University of Wyoming Salaries Dip Lower, Faculty Continues to Leave

Chart DownThe University of Wyoming wants to provide its students with the best educational opportunities while also allowing its staff members to conduct essential, groundbreaking research. With the goal of being a top-tier land grant university, the University of Wyoming aims to seek out the top, most qualified researchers and professors. However, this is getting more difficult to do, as no faculty members at the university have received a pay raise since 2009, according to a release published on the university website on July 22.

The reason that there have been no employee pay raises in four years is because the state legislature has not provided any funding for these raises. This means that faculty members are picking up and leaving the university in lieu of better-paying opportunities. The trickle-down effect is starting to take shape. The university has now fallen behind its peer institutions when it comes to salary, making it less desirable for the top researchers and professors to work at the University of Wyoming. In addition, students will begin choosing to attend or transfer to other universities, as they look for the most qualified educational degree programs and the best professors to help them along the way.

This topic became a theme of sorts at the University of Wyoming Board of Trustee’s retreat, which took place from July 17-19 in Sheridan, Wyoming. In a release, the University of Wyoming President Bob Sternberg stated that competitive faculty salaries are the best way to attract and retain the best individuals for the job, and without a competitive salary advantage, the university will not be able to achieve its goal of becoming one of the top-tier land grant institutions in the country.

In 2009, faculty members and employees of the university received a 4 percent raise. That was the last time their paychecks saw an increase, despite 1 percent bonuses that are distributed by the state. This is the longest the university has gone without providing pay increases to its faculty members in 30 years. The impact on the university can no longer be denied. In 2009, the salaries at the university were about 7 percent lower than peer institutions that were compared in a Oklahoma State University annual salary study. Fast forward three years to 2012, when that figure had risen to about 11 percent. At the same time, the number of faculty members who left the university more than doubled from 2009 to 2013.

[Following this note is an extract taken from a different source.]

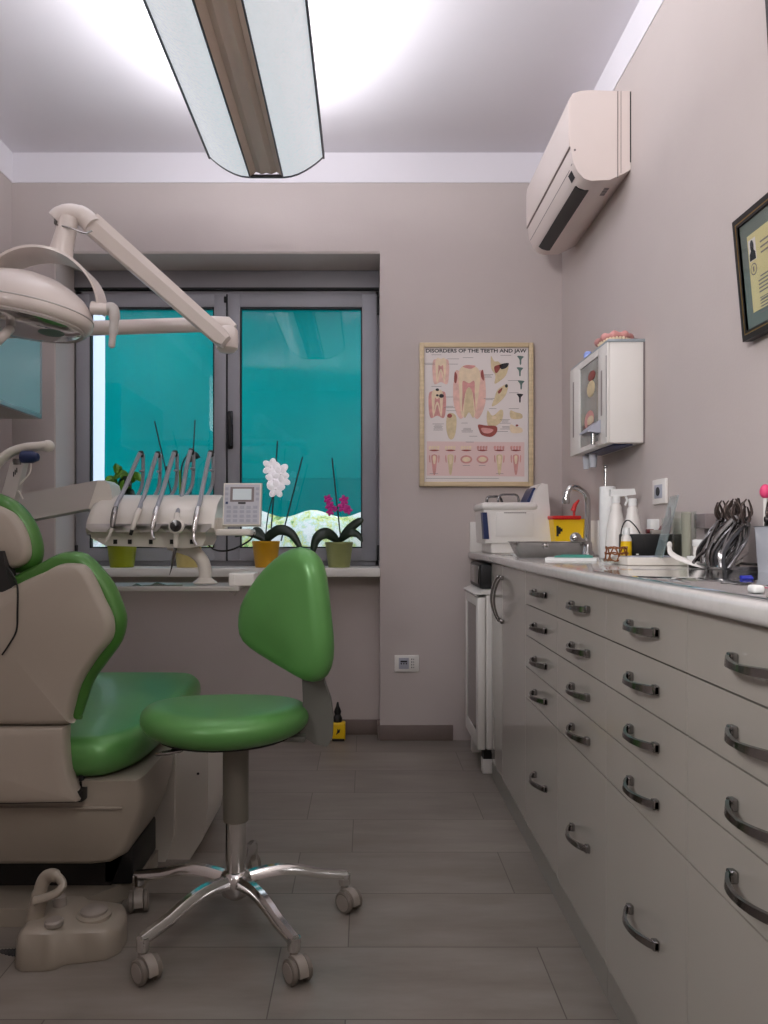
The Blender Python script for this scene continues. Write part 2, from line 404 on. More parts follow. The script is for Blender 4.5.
# tiled baseboards
b = MB('base_tile').box((WX1, YB-.012, 0), (.42, YB, .073), .002); struct(b.build('baseboard_back'))
b = MB('base_tile').box((WX0, 3.778, 0), (WX1, 3.79, .073), .002).box((XL, YB-.012, 0), (WX0, YB, .073), .002).box((WX1-.012, YB, 0), (WX1, 3.79, .073), .001)
struct(b.build('baseboard_niche'))
struct(MB('base_tile').box((XL, YF, 0), (XL+.012, YB, .073), .002).build('baseboard_left'))
# sill
struct(MB('white').box((WX0-.0, 3.655, WZ0), (WX1-.001, YW+.05, WZ0+.041), .004).build('trim_3'))

# ================================================================ window
def yb(a): return a
win = thing('window_1', ((WX0+WX1)/2, YW, .822), None, None); win['kind'] = 'structure'
fx0, fx1, fz0 = WX0+.006, WX1, .822
ft = WZ1-.006
b = MB('frame_grey')
b.box((fx0, YW, zz(288, YW)), (fx1, YO, ft), .004)                       # shutter box
b.build('shutter_box', win)
MB('gasket').box((fx0, YW-.002, zz(289.5, YW)), (fx1, YW+.06, zz(287.5, YW))).build('shadow_gap', win)
fz1 = zz(289.5, YW)
b = MB('frame_grey')
b.box((fx0, YW+.02, fz0), (xx(81, YW), YO, fz1), .004); b.box((xx(375, YW), YW+.02, fz0), (fx1, YO, fz1), .004)
b.box((fx0, YW+.02, fz1-.035), (fx1, YO, fz1), .004); b.box((fx0, YW+.02, fz0), (fx1, YO, fz0+.04), .004)
b.build('window_frame', win)
def sash(x0, x1, gl, gr_):
    zt = zz(294, YW); z0 = zz(561, YW); gt = zz(307, YW); gb = zz(548, YW)
    X0, X1_, GL, GR = xx(x0, YW), xx(x1, YW), xx(gl, YW), xx(gr_, YW)
    b = MB('frame_grey')
    b.box((X0, YW, z0), (GL, YW+.06, zt), .005); b.box((GR, YW, z0), (X1_, YW+.06, zt), .005)
    b.box((GL-.004, YW, gt), (GR+.004, YW+.06, zt), .005); b.box((GL-.004, YW, z0), (GR+.004, YW+.06, gb), .005)
    f = b.build('sash', win)
    g = MB('gasket')
    t = .006
    g.box((GL, YW+.003, gb), (GL+t, YW+.03, gt)); g.box((GR-t, YW+.003, gb), (GR, YW+.03, gt)); g.box((GL, YW+.003, gt-.009), (GR, YW+.03, gt)); g.box((GL, YW+.003, gb), (GR, YW+.03, gb+t))
    g.build('gasket', f)
    MB('pane').box((GL, YW+.028, gb), (GR, YW+.034, gt)).build('pane', f)
    return f
sash(76, 226, 89.5, 214)
sR = sash(227.5, 377, 240, 362)
MB('gasket').box((xx(226.1, YW), YW+.004, zz(561, YW)), (xx(227.4, YW), YW+.05, zz(294, YW))).build('meeting_gap', win)
# handle
hb = MB('black')
hx = xx(231, YW)
hb.box((hx-.016, YW-.012, zz(449, YW)), (hx+.012, YW, zz(424, YW)), .006, 3)
hb.box((hx-.011, YW-.045, zz(447, YW)), (hx+.010, YW-.028, zz(412, YW)), .008, 3)
hb.tube([(hx, YW-.004, zz(418, YW)), (hx, YW-.036, zz(418, YW))], .008)
hb.tube([(hx, YW-.004, zz(436, YW)), (hx, YW-.014, zz(436, YW))], .008)
hb.box((hx-.014, YW-.010, zz(449, YW)), (hx+.010, YW, zz(411, YW)), .005, 3)
hb.build('window_handle', win)
for (px, pa, pb) in ((378.5, 297, 315), (378.5, 545, 560), (77, 545, 562), (225.8, 297, 303)):
    MB('gasket').box((xx(px-1.6, YW), YW-.012, zz(pb, YW)), (xx(px+1.2, YW), YW, zz(pa, YW)), .003).build('hinge', win)

# ================================================================ outdoors
DA = 4.75
b = MB('awning')
def fold(x): return .02*math.sin(x*9)+.012*math.sin(x*23)
xa, xb = xx(104.5, DA), .62
n = 70; cols = []
ztop = zz(306, DA)
for i in range(n+1):
    x = xa+(xb-xa)*i/n
    zb = HC+(534-513.5)*DA/F-.022*math.sin((x-xa)*2*math.pi/.36+1.1)
    rows_ = [(ztop, .03), (zz(308, DA), 0.02), (zz(400, DA), .01), (zz(478, DA), 0), (zz(478.8, DA), .006), (zb, 0.002)]
    cols.append([Vector((x, DA+yy+fold(x)*.12, z)) for z, yy in rows_])
vs = [p for c_ in cols for p in c_]; k = 6
b.add(vs, [[i*k+j, (i+1)*k+j, (i+1)*k+j+1, i*k+j+1] for i in range(n) for j in range(3)])
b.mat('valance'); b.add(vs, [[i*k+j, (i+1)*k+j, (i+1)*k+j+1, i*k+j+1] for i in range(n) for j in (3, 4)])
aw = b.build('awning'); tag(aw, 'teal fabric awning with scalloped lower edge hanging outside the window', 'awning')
MB('cassette').box((xa-.03, DA-.05, ztop-.008), (xb, DA+.12, ztop+.14), .02).build('cassette', aw)
for xq in (xa-.015, xb+.015): MB('frame_grey').box((xq-.012, DA+.09, -.02), (xq+.012, DA+.115, ztop+.05)).build('awning_post', aw)
# bright render wall beside awning, hedge and paving
struct(MB('outwall').box((-3.6, 4.2, 0), (-3.3, 14.0, 4.5)).build('wall_outside'))
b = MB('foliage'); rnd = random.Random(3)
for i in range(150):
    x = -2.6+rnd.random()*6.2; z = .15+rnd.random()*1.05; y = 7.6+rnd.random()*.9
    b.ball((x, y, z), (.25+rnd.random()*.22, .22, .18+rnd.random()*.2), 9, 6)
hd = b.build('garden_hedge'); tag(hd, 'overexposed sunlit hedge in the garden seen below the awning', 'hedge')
struct(MB('outwall').box((.85, 4.10, 0), (.95, 6.6, 4.2)).build('awning_light_blocker'))  # added unseen slab that keeps sky light off the awning's right side
struct(MB('outground').box((-9, 4.06, -.12), (8, 16, -.02)).build('ground_outside'))

# ================================================================ ceiling light
fx = -.405; Y0, Y1_ = 1.45, 3.17; zc = 2.452; ze = 2.535; hw = .233; cw = .0675
def wing_prof(s):   # outer -> channel, lower surface
    return [(fx+s*(hw-(hw-cw)*t), ze-(ze-zc)*math.sin(math.pi/2*t)**.9) for t in [0, .08, .18, .3, .45, .62, .8, 1]]
fl = thing('ceiling_light_fixture', (fx, (Y0+Y1_)/2, ze), 'long suspended ceiling light with two prismatic wings and a grey central channel', 'ceiling light')
for s in (-1, 1):
    p = wing_prof(s)
    P = p+[(x, z+.006) for x, z in p[::-1]]
    MB('diffuser').prism([(q[0], q[1]) for q in P], (0, Y0+.01, 0), X1, Z1, (0, Y1_-Y0-.02, 0)).build('diffuser', fl)
    MB('fixture_edge').box((fx+s*(hw-.002), Y0, ze-.008), (fx+s*(hw+.006), Y1_, ze+.018), .003).build('edge_rail', fl)
    MB('fixture_edge').box((fx+s*cw-.003, Y0, zc-.003), (fx+s*cw+.003, Y1_, zc+.03), .001).build('channel_rail', fl)
ch = [(-cw, 0), (-cw*.62, .022), (-cw*.3, .012), (0, .018), (cw*.3, .012), (cw*.62, .022), (cw, 0), (cw, .04), (-cw, .04)]
MB('channel').prism(ch, (fx, Y0, zc), X1, Z1, (0, Y1_-Y0-.004, 0)).build('central_channel', fl)
for yy in (Y0, Y1_-.008):
    P = wing_prof(-1)+wing_prof(1)[::-1]
    P = [(x, z-.003) for x, z in P]+[(x, z+.010) for x, z in P[::-1]]
    MB('fixture_edge').prism(P, (0, yy, 0), X1, Z1, (0, .008, 0)).build('end_cap', fl)
MB('white').box((fx-hw+.02, Y0+.03, ze+.002), (fx+hw-.02, Y1_-.03, ze+.012)).build('top_tray', fl)
for yy in (1.9, 2.75):
    MB('steel').tube([(fx, yy, ze+.01), (fx, yy, ZT)], .0025, 6).build('suspension_wire', fl)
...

Given the facts at hand, the university Board of Trustees is looking for answers while at the same time crafting a budget proposal to submit to the state. In the 2013 proposal, the board is asking for merit-based employee pay raises that would equal to a 4 percent increase in pay. At the same time, the board is looking to find other ways to fund employee salaries and benefits in order to remain competitive. Options the trustees are considering include a tuition increase and a re-evaluation of how internal resources are used throughout the university.